KARAPATAN decries continuing injustice on 5th year after the killing of rights defender Zara Alvarez

Today, on the 17th of August 2025, KARAPATAN remembers Zara Alvarez, one of its most courageous and dedicated human rights workers, who was gunned down by suspected state agents near her home in Bacolod City five years ago under the fascist Duterte regime.

As Duterte enjoys the right to due process accorded by the International Criminal Court through a valid warrant, provision of legal counsel, decent detention cell, visits from family, material time and resources to defend himself before the court on the charges of crimes against humanity, Zara and thousands of victims of extrajudicial killings are deprived of the most basic right – the right to live. Justice remains a distant goal, while Duterte, his cohorts and his foot soldiers remain unpunished for the violations of human rights and international humanitarian law that they so arrogantly perpetrated with impunity.

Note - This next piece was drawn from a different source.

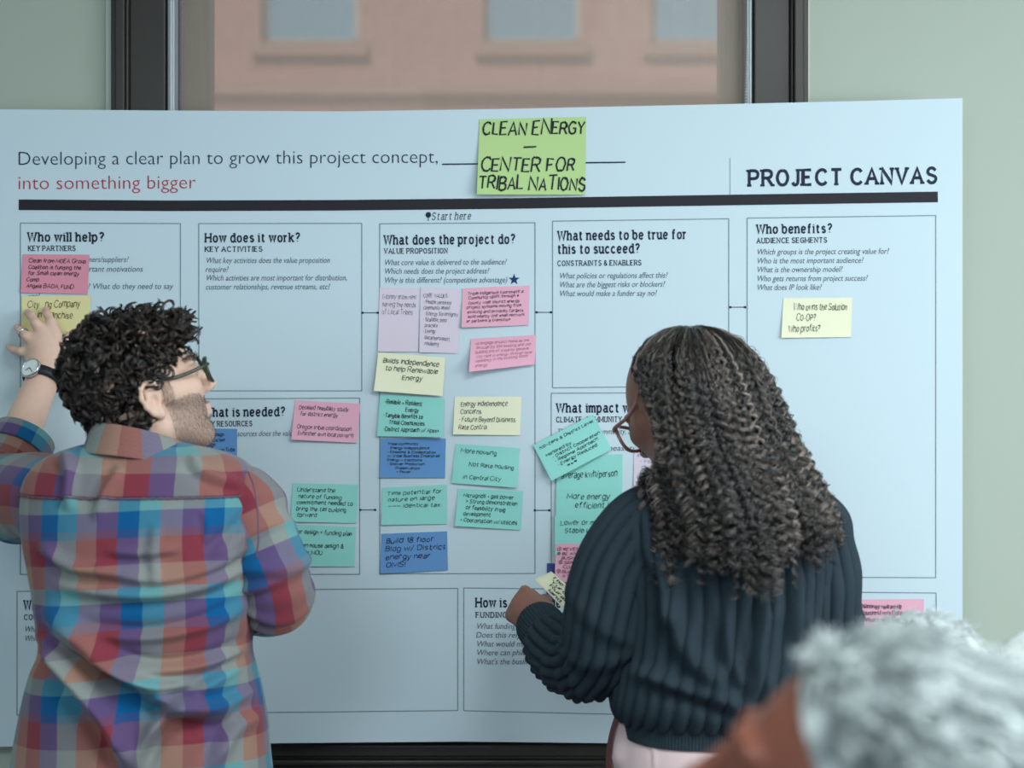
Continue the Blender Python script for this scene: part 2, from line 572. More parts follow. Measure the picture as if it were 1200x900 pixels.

Zara was a paralegal and education director of Karapatan-Negros and was also a former student leader, teacher, church and community health worker.

Zara Alvarez’s persecution and subsequent killing starkly illustrates the very real dangers faced by victims of red- and terror-tagging. Since the early 2000s, Zara had been incessantly red-tagged and received death threats for her activism.

Like many other activists, Zara was falsely accused by the military of being a member of the New People’s Army. In 2012, she was arrested and detained on trumped-up murder charges, but was allowed to post bail after being behind bars for close to two years. She continued her work as a human rights defender, which included speaking engagements abroad to expose human rights violations and seek solidarity support for victims in her home island of Negros.

In February 2018, the Duterte regime escalated its attacks against Zara by including her name on a list of about 600 individuals who were branded as terrorists. Her name and that of many others were later dropped from the “terror list,” and the bogus murder charges against her were eventually dismissed in March 2020 for lack of evidence. But her persecution continued.

Five months later, she became the 13th human rights worker killed under the fascist Duterte regime.

Zara Alvarez exemplified the red-tagged victim who ran the gamut of being vilified, unjustly arrested, detained and exonerated only to be extrajudicially killed in the end for persisting in her advocacy and defense of human rights.

Today, we honor her, a comrade whose body was felled by bullets but whose memory and life’s work live on in our continuing struggle to attain justice for her and all other victims of political repression and exact accountability from the dastardly perpetrators of human rights violations.